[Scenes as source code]
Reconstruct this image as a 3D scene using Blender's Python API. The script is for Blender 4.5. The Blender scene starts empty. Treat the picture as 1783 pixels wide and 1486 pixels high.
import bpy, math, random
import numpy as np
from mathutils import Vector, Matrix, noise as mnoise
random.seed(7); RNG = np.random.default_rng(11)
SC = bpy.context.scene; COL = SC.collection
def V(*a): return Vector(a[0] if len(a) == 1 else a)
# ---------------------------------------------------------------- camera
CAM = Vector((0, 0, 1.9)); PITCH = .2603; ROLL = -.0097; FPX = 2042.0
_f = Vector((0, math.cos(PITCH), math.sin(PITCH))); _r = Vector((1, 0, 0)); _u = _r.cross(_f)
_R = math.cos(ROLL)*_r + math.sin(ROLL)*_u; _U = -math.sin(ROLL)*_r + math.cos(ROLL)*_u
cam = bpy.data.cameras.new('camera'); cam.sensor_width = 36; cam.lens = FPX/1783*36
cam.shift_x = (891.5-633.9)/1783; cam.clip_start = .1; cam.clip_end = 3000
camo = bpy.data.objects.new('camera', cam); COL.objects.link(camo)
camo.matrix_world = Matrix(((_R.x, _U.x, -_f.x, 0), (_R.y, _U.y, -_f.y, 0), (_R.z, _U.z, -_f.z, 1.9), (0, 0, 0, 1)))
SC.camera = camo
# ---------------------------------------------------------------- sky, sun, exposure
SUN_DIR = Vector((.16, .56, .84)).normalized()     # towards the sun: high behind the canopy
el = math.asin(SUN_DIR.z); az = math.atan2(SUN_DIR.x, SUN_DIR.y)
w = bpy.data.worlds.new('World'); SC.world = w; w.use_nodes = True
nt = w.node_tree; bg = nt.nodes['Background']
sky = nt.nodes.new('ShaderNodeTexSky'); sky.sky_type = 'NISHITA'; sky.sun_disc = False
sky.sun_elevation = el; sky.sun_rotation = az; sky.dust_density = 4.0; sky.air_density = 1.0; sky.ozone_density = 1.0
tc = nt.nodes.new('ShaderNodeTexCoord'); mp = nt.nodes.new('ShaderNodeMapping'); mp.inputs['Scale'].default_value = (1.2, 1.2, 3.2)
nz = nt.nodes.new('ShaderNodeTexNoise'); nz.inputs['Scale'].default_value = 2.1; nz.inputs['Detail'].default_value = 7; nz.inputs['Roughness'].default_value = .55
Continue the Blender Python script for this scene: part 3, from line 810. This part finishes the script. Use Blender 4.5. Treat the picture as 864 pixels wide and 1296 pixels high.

- WHAT YOU ARE ASKED TO DO: All lines from the beginning of the material above through the one with "nz = nt.nodes.new('ShaderNodeTexNoise');" need to be returned exactly; please return those and only those.

- COMPLETE RESPONSE:
Reconstruct this image as a 3D scene using Blender's Python API. The script is for Blender 4.5. The Blender scene starts empty. Treat the picture as 1783 pixels wide and 1486 pixels high.
import bpy, math, random
import numpy as np
from mathutils import Vector, Matrix, noise as mnoise
random.seed(7); RNG = np.random.default_rng(11)
SC = bpy.context.scene; COL = SC.collection
def V(*a): return Vector(a[0] if len(a) == 1 else a)
# ---------------------------------------------------------------- camera
CAM = Vector((0, 0, 1.9)); PITCH = .2603; ROLL = -.0097; FPX = 2042.0
_f = Vector((0, math.cos(PITCH), math.sin(PITCH))); _r = Vector((1, 0, 0)); _u = _r.cross(_f)
_R = math.cos(ROLL)*_r + math.sin(ROLL)*_u; _U = -math.sin(ROLL)*_r + math.cos(ROLL)*_u
cam = bpy.data.cameras.new('camera'); cam.sensor_width = 36; cam.lens = FPX/1783*36
cam.shift_x = (891.5-633.9)/1783; cam.clip_start = .1; cam.clip_end = 3000
camo = bpy.data.objects.new('camera', cam); COL.objects.link(camo)
camo.matrix_world = Matrix(((_R.x, _U.x, -_f.x, 0), (_R.y, _U.y, -_f.y, 0), (_R.z, _U.z, -_f.z, 1.9), (0, 0, 0, 1)))
SC.camera = camo
# ---------------------------------------------------------------- sky, sun, exposure
SUN_DIR = Vector((.16, .56, .84)).normalized()     # towards the sun: high behind the canopy
el = math.asin(SUN_DIR.z); az = math.atan2(SUN_DIR.x, SUN_DIR.y)
w = bpy.data.worlds.new('World'); SC.world = w; w.use_nodes = True
nt = w.node_tree; bg = nt.nodes['Background']
sky = nt.nodes.new('ShaderNodeTexSky'); sky.sky_type = 'NISHITA'; sky.sun_disc = False
sky.sun_elevation = el; sky.sun_rotation = az; sky.dust_density = 4.0; sky.air_density = 1.0; sky.ozone_density = 1.0
tc = nt.nodes.new('ShaderNodeTexCoord'); mp = nt.nodes.new('ShaderNodeMapping'); mp.inputs['Scale'].default_value = (1.2, 1.2, 3.2)
nz = nt.nodes.new('ShaderNodeTexNoise'); nz.inputs['Scale'].default_value = 2.1; nz.inputs['Detail'].default_value = 7; nz.inputs['Roughness'].default_value = .55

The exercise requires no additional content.